1.3 billion years ago, fungi were the first organisms to colonize land, hundreds of millions of years before the first plants.
After the atomic explosion in Hiroshima on August 6, 1945, the first form of life to reappear among the ruins was the matsutake mushroom.

One of the most important characteristics of fungi is that they are both the end and the beginning of everything: they decompose what is dead and extract all its nutrients in order to return them to circulation.

As anthropologist Anna Tsing writes in The Mushroom at the End of the World: On the Possibility of Life in Capitalist Ruins: “Staying alive requires livable collaborations. Collaboration means working across difference, which leads to contamination. Without collaborations, we all die. (…) Precarity is the condition of being vulnerable to others. To survive, we need help, and help is always provided by others, whether or not they intend to do so.” What more do we need to convince ourselves of our status as dividuals?

Ingold writes that the philosopher and writer Ramon Llull, who lived in the 13th century, defined humans as animal omificans—where to omify does not mean to humanize the world, but to forge one’s existence within a shared life.

Since we are in a constant state of becoming, we are still in time to choose our course—even if it were too late to change or resolve certain problems, or to undo major past mistakes.

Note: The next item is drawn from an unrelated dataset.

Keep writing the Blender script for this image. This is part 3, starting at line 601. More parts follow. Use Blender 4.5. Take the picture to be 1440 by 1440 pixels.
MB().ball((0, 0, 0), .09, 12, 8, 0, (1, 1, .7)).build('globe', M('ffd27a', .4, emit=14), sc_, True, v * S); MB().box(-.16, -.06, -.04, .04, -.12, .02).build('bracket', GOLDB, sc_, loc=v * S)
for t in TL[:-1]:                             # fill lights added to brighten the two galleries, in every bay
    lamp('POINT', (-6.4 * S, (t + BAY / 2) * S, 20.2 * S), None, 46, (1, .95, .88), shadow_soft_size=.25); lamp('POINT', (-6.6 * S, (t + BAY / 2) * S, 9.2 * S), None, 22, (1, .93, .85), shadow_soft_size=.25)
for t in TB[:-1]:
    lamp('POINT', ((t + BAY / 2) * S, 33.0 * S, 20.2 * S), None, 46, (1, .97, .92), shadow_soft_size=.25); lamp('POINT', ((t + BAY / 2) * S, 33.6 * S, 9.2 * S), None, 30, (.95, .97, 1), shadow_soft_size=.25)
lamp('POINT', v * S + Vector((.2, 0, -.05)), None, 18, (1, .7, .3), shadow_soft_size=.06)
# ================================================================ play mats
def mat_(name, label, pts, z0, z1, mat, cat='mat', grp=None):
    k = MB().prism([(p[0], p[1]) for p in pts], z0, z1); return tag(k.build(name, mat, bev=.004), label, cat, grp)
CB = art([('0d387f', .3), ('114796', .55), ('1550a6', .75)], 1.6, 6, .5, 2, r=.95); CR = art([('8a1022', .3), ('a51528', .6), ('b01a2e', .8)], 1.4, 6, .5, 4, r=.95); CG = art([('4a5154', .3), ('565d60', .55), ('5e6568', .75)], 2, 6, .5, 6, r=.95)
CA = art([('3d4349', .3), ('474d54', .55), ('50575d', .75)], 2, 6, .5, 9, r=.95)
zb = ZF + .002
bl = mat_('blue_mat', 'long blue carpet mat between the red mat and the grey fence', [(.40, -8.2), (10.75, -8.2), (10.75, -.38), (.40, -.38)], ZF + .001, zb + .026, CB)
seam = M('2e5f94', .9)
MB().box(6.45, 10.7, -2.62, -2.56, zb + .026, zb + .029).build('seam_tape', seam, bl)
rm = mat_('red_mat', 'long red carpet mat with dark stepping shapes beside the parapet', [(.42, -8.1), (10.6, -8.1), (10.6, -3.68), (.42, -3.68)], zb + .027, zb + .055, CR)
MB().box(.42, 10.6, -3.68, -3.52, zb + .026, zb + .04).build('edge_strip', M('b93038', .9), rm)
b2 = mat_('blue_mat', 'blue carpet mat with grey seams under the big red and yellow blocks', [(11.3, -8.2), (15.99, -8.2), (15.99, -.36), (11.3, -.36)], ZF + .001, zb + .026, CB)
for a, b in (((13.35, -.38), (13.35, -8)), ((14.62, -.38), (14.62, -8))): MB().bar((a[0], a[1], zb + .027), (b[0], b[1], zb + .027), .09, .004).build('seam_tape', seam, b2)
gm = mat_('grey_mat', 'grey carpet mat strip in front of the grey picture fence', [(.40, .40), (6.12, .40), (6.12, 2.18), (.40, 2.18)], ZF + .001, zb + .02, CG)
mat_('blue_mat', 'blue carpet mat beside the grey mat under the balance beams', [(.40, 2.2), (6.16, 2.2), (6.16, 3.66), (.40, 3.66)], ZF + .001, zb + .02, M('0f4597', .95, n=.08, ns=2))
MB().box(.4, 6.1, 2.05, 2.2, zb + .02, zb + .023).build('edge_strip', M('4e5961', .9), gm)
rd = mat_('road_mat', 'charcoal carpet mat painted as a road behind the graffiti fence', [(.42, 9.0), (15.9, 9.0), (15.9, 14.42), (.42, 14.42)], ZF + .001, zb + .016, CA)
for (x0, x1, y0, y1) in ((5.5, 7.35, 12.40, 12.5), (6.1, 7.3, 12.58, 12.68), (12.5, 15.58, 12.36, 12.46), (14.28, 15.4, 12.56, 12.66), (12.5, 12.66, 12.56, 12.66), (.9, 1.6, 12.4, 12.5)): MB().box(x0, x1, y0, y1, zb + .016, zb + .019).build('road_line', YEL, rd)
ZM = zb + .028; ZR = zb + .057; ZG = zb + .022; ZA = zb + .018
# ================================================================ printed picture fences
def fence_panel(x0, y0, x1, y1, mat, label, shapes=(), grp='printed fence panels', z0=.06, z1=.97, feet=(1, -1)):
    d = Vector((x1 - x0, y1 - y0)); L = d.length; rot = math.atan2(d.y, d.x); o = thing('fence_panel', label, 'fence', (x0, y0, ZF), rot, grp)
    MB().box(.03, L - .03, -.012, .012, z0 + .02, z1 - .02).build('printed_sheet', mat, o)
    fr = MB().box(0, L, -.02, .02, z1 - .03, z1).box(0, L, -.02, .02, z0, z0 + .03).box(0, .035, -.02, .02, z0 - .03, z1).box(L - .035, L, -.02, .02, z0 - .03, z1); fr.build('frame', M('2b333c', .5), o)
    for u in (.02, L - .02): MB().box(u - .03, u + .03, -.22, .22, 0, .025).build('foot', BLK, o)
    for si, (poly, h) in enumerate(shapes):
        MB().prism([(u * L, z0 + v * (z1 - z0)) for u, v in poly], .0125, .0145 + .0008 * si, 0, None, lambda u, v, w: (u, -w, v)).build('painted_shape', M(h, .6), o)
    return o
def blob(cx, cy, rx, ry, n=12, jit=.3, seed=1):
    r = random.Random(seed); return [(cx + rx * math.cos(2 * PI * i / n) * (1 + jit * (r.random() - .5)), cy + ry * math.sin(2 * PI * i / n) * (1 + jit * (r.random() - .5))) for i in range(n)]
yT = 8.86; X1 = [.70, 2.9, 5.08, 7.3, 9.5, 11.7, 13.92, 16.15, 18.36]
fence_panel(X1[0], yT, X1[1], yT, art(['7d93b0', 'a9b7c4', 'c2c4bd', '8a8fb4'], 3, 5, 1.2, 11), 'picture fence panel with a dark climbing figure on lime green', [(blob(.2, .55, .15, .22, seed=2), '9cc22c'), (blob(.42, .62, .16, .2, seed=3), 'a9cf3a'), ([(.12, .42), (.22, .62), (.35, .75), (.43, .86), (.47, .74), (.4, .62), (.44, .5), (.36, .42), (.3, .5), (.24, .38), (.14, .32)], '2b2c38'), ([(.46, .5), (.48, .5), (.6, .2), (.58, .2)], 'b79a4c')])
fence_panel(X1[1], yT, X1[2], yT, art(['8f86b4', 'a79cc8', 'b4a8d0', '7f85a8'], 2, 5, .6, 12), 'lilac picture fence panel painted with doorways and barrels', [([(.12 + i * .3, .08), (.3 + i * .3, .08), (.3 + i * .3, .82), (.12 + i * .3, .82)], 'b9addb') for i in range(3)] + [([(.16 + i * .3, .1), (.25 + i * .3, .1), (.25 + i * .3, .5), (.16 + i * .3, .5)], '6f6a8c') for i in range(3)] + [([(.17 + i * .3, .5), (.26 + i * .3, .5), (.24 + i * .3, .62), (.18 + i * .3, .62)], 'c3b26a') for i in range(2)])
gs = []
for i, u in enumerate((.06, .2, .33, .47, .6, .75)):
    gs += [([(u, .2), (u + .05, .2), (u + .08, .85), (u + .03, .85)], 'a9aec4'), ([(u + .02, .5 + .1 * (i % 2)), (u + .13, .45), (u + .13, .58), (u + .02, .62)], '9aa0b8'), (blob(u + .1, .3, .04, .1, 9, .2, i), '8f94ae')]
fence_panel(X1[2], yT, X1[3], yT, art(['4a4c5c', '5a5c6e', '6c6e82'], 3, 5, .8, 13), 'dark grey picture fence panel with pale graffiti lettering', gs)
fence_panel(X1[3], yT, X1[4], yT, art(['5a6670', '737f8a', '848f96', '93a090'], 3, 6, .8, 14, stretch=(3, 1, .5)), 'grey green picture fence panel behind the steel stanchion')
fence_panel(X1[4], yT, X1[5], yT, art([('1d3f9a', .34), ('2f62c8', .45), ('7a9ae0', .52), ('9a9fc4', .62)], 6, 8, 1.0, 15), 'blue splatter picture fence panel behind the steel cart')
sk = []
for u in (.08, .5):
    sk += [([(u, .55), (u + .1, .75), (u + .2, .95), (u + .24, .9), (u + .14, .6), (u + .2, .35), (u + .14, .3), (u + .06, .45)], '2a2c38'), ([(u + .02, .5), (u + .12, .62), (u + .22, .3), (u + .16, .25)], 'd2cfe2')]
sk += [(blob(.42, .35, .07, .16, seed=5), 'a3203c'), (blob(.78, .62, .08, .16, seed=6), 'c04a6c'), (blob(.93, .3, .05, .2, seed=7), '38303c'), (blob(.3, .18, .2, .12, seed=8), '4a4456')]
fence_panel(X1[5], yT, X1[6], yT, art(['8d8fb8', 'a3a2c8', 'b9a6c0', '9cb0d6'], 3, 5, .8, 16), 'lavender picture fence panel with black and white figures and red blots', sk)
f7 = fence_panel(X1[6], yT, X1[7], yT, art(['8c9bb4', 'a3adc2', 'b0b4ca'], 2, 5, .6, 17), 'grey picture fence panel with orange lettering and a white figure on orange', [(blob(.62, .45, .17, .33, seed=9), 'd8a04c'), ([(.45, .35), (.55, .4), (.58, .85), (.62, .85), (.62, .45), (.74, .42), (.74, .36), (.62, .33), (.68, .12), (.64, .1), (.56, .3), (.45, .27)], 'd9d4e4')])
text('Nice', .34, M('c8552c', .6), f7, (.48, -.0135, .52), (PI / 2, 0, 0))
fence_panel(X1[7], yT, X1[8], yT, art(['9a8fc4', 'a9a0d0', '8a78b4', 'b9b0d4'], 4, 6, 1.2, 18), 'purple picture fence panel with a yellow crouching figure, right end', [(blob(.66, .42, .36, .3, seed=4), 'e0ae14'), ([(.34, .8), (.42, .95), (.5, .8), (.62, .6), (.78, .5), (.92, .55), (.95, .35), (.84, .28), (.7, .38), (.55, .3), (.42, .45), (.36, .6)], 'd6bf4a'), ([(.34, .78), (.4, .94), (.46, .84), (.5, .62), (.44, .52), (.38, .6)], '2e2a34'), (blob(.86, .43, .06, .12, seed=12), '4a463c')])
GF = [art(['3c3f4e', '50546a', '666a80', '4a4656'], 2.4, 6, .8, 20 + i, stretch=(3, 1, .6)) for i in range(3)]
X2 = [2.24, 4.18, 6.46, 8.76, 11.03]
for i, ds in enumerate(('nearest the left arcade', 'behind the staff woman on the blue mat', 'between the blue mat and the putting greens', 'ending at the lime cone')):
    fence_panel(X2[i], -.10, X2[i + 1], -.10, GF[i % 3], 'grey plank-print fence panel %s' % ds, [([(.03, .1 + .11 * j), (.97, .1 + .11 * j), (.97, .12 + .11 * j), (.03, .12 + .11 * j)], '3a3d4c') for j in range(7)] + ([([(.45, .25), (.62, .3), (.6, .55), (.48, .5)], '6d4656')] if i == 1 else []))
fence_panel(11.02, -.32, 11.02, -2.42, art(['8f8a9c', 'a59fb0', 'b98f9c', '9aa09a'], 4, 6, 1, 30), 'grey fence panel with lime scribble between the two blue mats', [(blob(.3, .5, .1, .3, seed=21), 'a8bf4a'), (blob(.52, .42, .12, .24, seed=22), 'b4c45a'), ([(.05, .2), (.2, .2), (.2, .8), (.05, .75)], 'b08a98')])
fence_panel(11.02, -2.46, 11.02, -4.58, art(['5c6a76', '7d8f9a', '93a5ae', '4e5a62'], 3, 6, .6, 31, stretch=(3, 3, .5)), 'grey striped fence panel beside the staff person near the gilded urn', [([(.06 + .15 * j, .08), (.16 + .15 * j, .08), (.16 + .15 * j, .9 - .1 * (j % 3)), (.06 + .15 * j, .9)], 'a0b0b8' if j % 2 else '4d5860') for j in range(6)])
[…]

So let us not waste time: let us omify ourselves immediately, with awareness and respect; let us network ourselves and change course. As the matsutake teaches us, let us rebuild on the ruins of the system that brought us here—one that is fiercely individualistic, competitive, and capitalist—and attempt to stretch the line of our lives in a collective direction. To build a reality, as essayist Elias Canetti writes, in which “anyone who says ‘I’ immediately sinks into the ground.” And so, let the I dissolve into the mesh of the we.